— DATASET CONTENT —
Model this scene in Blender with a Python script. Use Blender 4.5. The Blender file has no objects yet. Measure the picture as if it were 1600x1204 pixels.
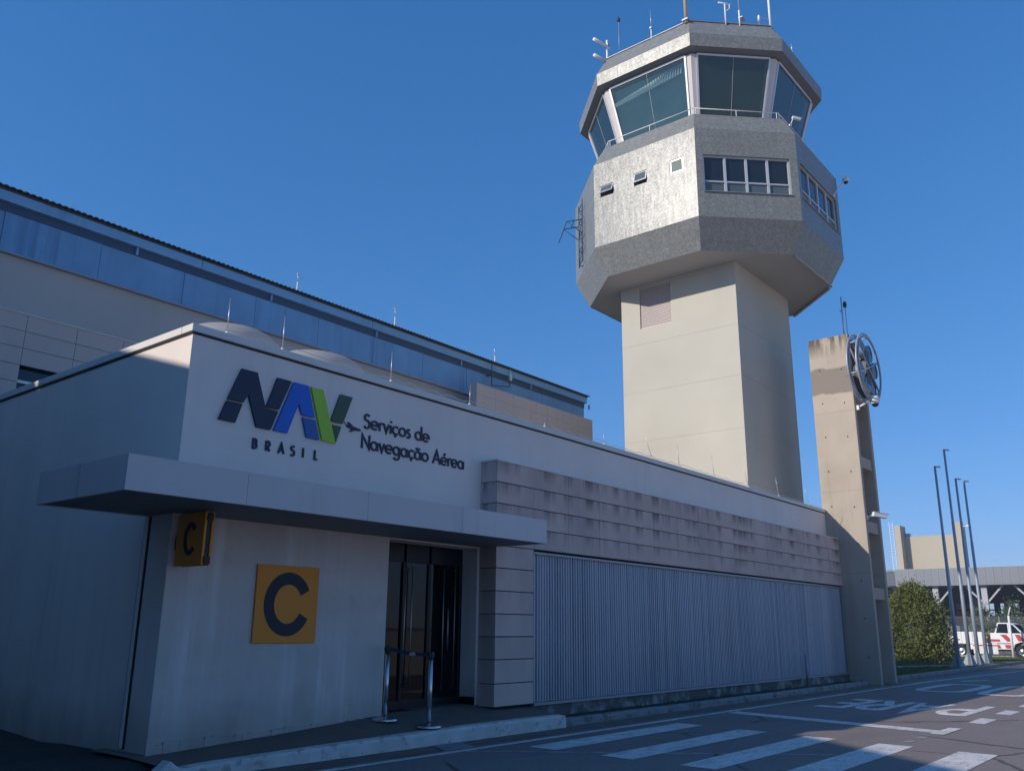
import bpy, bmesh, math, random
from mathutils import Vector, Matrix, noise as mnoise
random.seed(7)
R = math.radians
sc = bpy.context.scene
col = sc.collection
# ------------------------------------------------------------------ camera
cd = bpy.data.cameras.new('camera'); cam = bpy.data.objects.new('camera', cd); col.objects.link(cam)
cd.sensor_width = 36; cd.lens = 36 * 1357.6 / 1600; cd.clip_start = .05; cd.clip_end = 5000
yaw, pitch, roll = R(39.226), R(15.486), R(.5686)
fw = Vector((math.cos(yaw) * math.cos(pitch), math.sin(yaw) * math.cos(pitch), math.sin(pitch)))
rt = Vector((math.sin(yaw), -math.cos(yaw), 0)); up = rt.cross(fw)
rt, up = math.cos(roll) * rt + math.sin(roll) * up, -math.sin(roll) * rt + math.cos(roll) * up
mw = Matrix((rt, up, -fw)).transposed().to_4x4(); mw.translation = (0, 0, 1.5)
cam.matrix_world = mw
sc.camera = cam
# ------------------------------------------------------------------ sky and sun
SUN = Vector((-1, .46, .545)).normalized()
w = bpy.data.worlds.new('World'); sc.world = w; w.use_nodes = True
nt = w.node_tree; bg = nt.nodes['Background']
sky = nt.nodes.new('ShaderNodeTexSky'); sky.sky_type = 'NISHITA'; sky.sun_disc = False
sky.sun_elevation = math.asin(SUN.z); sky.sun_rotation = math.atan2(SUN.x, SUN.y)
sky.altitude = 600; sky.air_density = 1.0; sky.dust_density = .25; sky.ozone_density = 3.0
# camera response: each channel of the sky gets the gain and contrast the photograph's white balance gives it
sp_ = nt.nodes.new('ShaderNodeSeparateColor'); cb_ = nt.nodes.new('ShaderNodeCombineColor'); nt.links.new(sky.outputs[0], sp_.inputs[0])
for i_, (gain, gam, k_) in enumerate(((.087, 1.07, 6.2), (.135, .68, 5.42), (.1885, .60, 7.35))):
    m1 = nt.nodes.new('ShaderNodeMath'); m1.operation = 'MULTIPLY'; m1.inputs[1].default_value = gain; nt.links.new(sp_.outputs[i_], m1.inputs[0])
    m2 = nt.nodes.new('ShaderNodeMath'); m2.operation = 'POWER'; m2.inputs[1].default_value = gam; nt.links.new(m1.outputs[0], m2.inputs[0])
    m3 = nt.nodes.new('ShaderNodeMath'); m3.operation = 'MULTIPLY'; m3.inputs[1].default_value = k_; nt.links.new(m2.outputs[0], m3.inputs[0]); nt.links.new(m3.outputs[0], cb_.inputs[i_])
nt.links.new(cb_.outputs[0], bg.inputs[0]); bg.inputs[1].default_value = .1
ld = bpy.data.lights.new('sun', 'SUN'); ld.energy = 4.4; ld.angle = R(.53); ld.color = (1, .925, .83)
sun = bpy.data.objects.new('sun', ld); col.objects.link(sun)
sun.rotation_euler = SUN.to_track_quat('Z', 'Y').to_euler(); sun.location = (-40, 20, 40)
sc.view_settings.view_transform = 'Standard'; sc.view_settings.look = 'None'
sc.view_settings.exposure = 0; sc.view_settings.gamma = 1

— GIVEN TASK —
Each line above is to be copied verbatim. Drop any image from the copy.

— OUTPUT FOR THIS EXERCISE —
Model this scene in Blender with a Python script. Use Blender 4.5. The Blender file has no objects yet. Measure the picture as if it were 1600x1204 pixels.
import bpy, bmesh, math, random
from mathutils import Vector, Matrix, noise as mnoise
random.seed(7)
R = math.radians
sc = bpy.context.scene
col = sc.collection
# ------------------------------------------------------------------ camera
cd = bpy.data.cameras.new('camera'); cam = bpy.data.objects.new('camera', cd); col.objects.link(cam)
cd.sensor_width = 36; cd.lens = 36 * 1357.6 / 1600; cd.clip_start = .05; cd.clip_end = 5000
yaw, pitch, roll = R(39.226), R(15.486), R(.5686)
fw = Vector((math.cos(yaw) * math.cos(pitch), math.sin(yaw) * math.cos(pitch), math.sin(pitch)))
rt = Vector((math.sin(yaw), -math.cos(yaw), 0)); up = rt.cross(fw)
rt, up = math.cos(roll) * rt + math.sin(roll) * up, -math.sin(roll) * rt + math.cos(roll) * up
mw = Matrix((rt, up, -fw)).transposed().to_4x4(); mw.translation = (0, 0, 1.5)
cam.matrix_world = mw
sc.camera = cam
# ------------------------------------------------------------------ sky and sun
SUN = Vector((-1, .46, .545)).normalized()
w = bpy.data.worlds.new('World'); sc.world = w; w.use_nodes = True
nt = w.node_tree; bg = nt.nodes['Background']
sky = nt.nodes.new('ShaderNodeTexSky'); sky.sky_type = 'NISHITA'; sky.sun_disc = False
sky.sun_elevation = math.asin(SUN.z); sky.sun_rotation = math.atan2(SUN.x, SUN.y)
sky.altitude = 600; sky.air_density = 1.0; sky.dust_density = .25; sky.ozone_density = 3.0
# camera response: each channel of the sky gets the gain and contrast the photograph's white balance gives it
sp_ = nt.nodes.new('ShaderNodeSeparateColor'); cb_ = nt.nodes.new('ShaderNodeCombineColor'); nt.links.new(sky.outputs[0], sp_.inputs[0])
for i_, (gain, gam, k_) in enumerate(((.087, 1.07, 6.2), (.135, .68, 5.42), (.1885, .60, 7.35))):
    m1 = nt.nodes.new('ShaderNodeMath'); m1.operation = 'MULTIPLY'; m1.inputs[1].default_value = gain; nt.links.new(sp_.outputs[i_], m1.inputs[0])
    m2 = nt.nodes.new('ShaderNodeMath'); m2.operation = 'POWER'; m2.inputs[1].default_value = gam; nt.links.new(m1.outputs[0], m2.inputs[0])
    m3 = nt.nodes.new('ShaderNodeMath'); m3.operation = 'MULTIPLY'; m3.inputs[1].default_value = k_; nt.links.new(m2.outputs[0], m3.inputs[0]); nt.links.new(m3.outputs[0], cb_.inputs[i_])
nt.links.new(cb_.outputs[0], bg.inputs[0]); bg.inputs[1].default_value = .1
ld = bpy.data.lights.new('sun', 'SUN'); ld.energy = 4.4; ld.angle = R(.53); ld.color = (1, .925, .83)
sun = bpy.data.objects.new('sun', ld); col.objects.link(sun)
sun.rotation_euler = SUN.to_track_quat('Z', 'Y').to_euler(); sun.location = (-40, 20, 40)
sc.view_settings.view_transform = 'Standard'; sc.view_settings.look = 'None'
sc.view_settings.exposure = 0; sc.view_settings.gamma = 1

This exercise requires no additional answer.